Selon le Stockholm International Peace Research Institute qui étudie les transferts d’armes, le Qatar a été le principal fournisseur d’armes à l’opposition syrienne, avec plus de 70 avions cargo militaires qui se sont posés en Turquie entre avril 2012 et mars de cette année.
Mais même si son approche est davantage guidée par le pragmatisme et l’opportunisme que par l’idéologie, le Qatar s’est retrouvé impliqué dans la situation politique très polarisée de la région, s’attirant des critiques acerbes. « On ne peut pas acheter une révolution » affirme un homme d’affaires de l’opposition.
Le soutien du Qatar aux mouvements islamistes dans le monde arabe, qui l’a mis en porte-à-faux avec les autres États du Golfe, a nourri une rivalité avec l’Arabie Saoudite. Hamad bin Khalifa al-Thani, émir régnant du Qatar, « veut être le (Gamal) Abdelnasser islamiste du monde arabe », » déclare un politicien arabe, en référence au panarabisme flamboyant et passionné de l’ancien leader panarabe.

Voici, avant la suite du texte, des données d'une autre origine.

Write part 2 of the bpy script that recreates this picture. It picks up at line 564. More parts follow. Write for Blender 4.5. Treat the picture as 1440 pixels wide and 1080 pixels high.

L’intervention du Qatar est devenue l’objet d’une attention de plus en plus forte. Ses rivaux dans la région soutiennent qu’il utilise sa puissance financière simplement pour s’acheter une influence future et qu’il a fini par fragmenter l’opposition syrienne. C’est dans ce contexte que l’Arabie Saoudite qui jusqu’à présent avait apporté un soutien plus mesuré et réfléchi aux rebelles Syriens a accru son implication.
Les tensions récentes au sujet de l’élection d’un premier ministre par intérim de l’opposition qui a obtenu le soutien des Frères Musulmans syriens a aussi amené l’Arabie Saoudite à resserrer ses liens avec l’opposition politique, une tâche qu’elle avait en grande partie laissée entre les mains du Qatar.
La relégation du Qatar à la deuxième place en matière de fourniture d’armes résulte des inquiétudes en Occident et dans certains pays arabes de voir les armes fournies échouer entre les mains du Jabhat al-Nosra, une organisation liée à al-Qaïda.
Des diplomates disant aussi que les Qataris ont eu du mal à assurer un approvisionnement régulier en armement, chose que les Saoudiens ont été en mesure de faire via leurs réseaux plus développés.
Une route d’acheminement d’armes en Syrie passant par la frontière jordanienne a ouvert ces derniers mois. Le gouvernement jordanien qui est terrifié à la perspective de voir les djihadistes en position dominante chez son voisin a été réticent à autoriser les livraisons saoudiennes.
La réticence de l’Occident à intervenir avec plus de force en Syrie a eu pour conséquence de placer les opposants à Bachar al-Assad dans la dépendance du soutien du Qatar, de l’Arabie saoudite et de la Turquie, quoique depuis l’an dernier, les Émirats Arabes Unis et la Jordanie ont rejoint le club des soutiens aux rebelles en tant que partenaires mineurs.
Khalid al-Attiyah, le chef de la diplomatie du Qatar, qui est chargé de la politique syrienne, a rejeté les rumeurs sur une rivalité avec les Saoudiens et a démenti les allégations selon lesquelles le soutien qatari aux rebelles a divisé l’opposition syrienne et affaibli les institutions naissantes.
Dans un entretien accordé au Financial Times, il a affirmé que tout ce qu’a entrepris le Qatar l’a été en conjonction avec le groupe des pays occidentaux et arabes amis de la Syrie, pas seul. « Notre problème au Qatar, c’est que nous n’avons pas d’agenda caché, alors les gens nous en fixent un » a-t-il dit.